Questo non solo la Germania, ma anche i paesi nordici (la Svezia in particolare), l’Irlanda e la stessa Inghilterra in questi anni hanno ridotto il loro debito e nonostante ciò (o più probabilmente in conseguenza di ciò) la loro economia è cresciuta. La resilienza della economia britannica post Brexit è soprattutto dovuta alla situazione dei conti pubblici, migliorati negli anni di amministrazione dei Tories, oltre che alle ampie liberalizzazioni attuate in quel Paese.

In buona sostanza, la Germania e gli altri Paesi “virtuosi” hanno saputo utilizzare in questi anni i risparmi vistosi nel costo del debito sovrano rivenienti dalla politica della BCE (in tutti i paesi europei, Grecia esclusa, oggi i tassi sui titoli di Stato sono negativi: fino a tre anni per l’Italia, fino a 10 anni per la Germania). L’Italia ha certamente ridotto il proprio deficit (durante il governo Renzi rimasto sempre al di sotto del 3% ed in lenta ulteriore riduzione) ma questa riduzione è molto inferiore ai risparmi conseguiti dalla minore spesa per interessi, poiché questi risparmi sono stati utilizzati, per una certa parte, al finanziamento di nuova spesa.
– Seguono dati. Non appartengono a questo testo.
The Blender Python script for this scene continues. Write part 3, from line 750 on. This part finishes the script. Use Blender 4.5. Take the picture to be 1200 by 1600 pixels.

Quindi, parafrasando vecchie frasi dell’ex ministro Giulio Tremonti: “Se hai il terzo debito del mondo e non sei la terza economia del mondo hai certamente un grosso problema”. Stando in questa situazione, mentre altri migliorano i propri conti pubblici, è evidente che i creditori dell’Italia (la BCE, gli altri paesi i cui cittadini detengono titoli di Stato italiani, i mercati, le banche e la stessa Banca d’Italia che per l’80% si è assunta il rischio sui titoli oggetto del quantitative easing) hanno tutto il diritto di essere preoccupati della situazione economica, delle scelte politiche e anche delle prospettive del governo italiano.

Per questo stupiscono lo stupore dei media italiani e le reazioni isteriche attorno alle parole, forse controproducenti, che l’ambasciatore Usa, John Phillips, ha pronunciato, in un convegno del Centro studi americani – avente per oggetto la Brexit – sulle conseguenze negative sulla capacità di attrarre gli investimenti stranieri in Italia di una vittoria del No nel referendum costituzionale. Ulteriore “scandalo” è stato riservato alle analisi dell’agenzia di rating Fitch, che parla di uno shock per l’Italia in caso di affermazione del No.

Prima del referendum sulla Brexit non sono mancate dichiarazioni a sostegno del “remain”. Le ha fatte il Presidente degli Stati Uniti nella sua una visita a Londra; i premier europei lo hanno seguito, senza causare particolari reazioni dalla Gran Bretagna; oggi non si contano le dichiarazioni e gli endorsement sulle prossime elezioni presidenziali.
La verità, espressa dalle principali testate economiche mondiali, ben nota a tutti, è che il percorso riformatore e quello del rientro dall’eccesso di debito che, con tutte le flessibilità ottenute, l’Italia sta faticosamente realizzando (secondo le regole del Fiscal compact), avrebbe uno stop dopo una bocciatura nel referendum costituzionale. Tutto ciò, con un Governo indebolito o nuovo, è considerato molto più grave della Brexit per la tenuta della costruzione europea.

Ciò premesso, questi interventi, in un momento così teso della battaglia politica italiana, rischiano di essere un sostegno non voluto alla coalizione del No.
La sovranità appartiene al popolo, come ha ricordato anche il Presidente della Repubblica Sergio Mattarella, che deve esercitarla in modo informato, ma l’esperienza recente della consultazione greca e di quella britannica insegnano che spesso gli “aiutini” in arrivo dall’estero si rivelino addirittura controproducenti.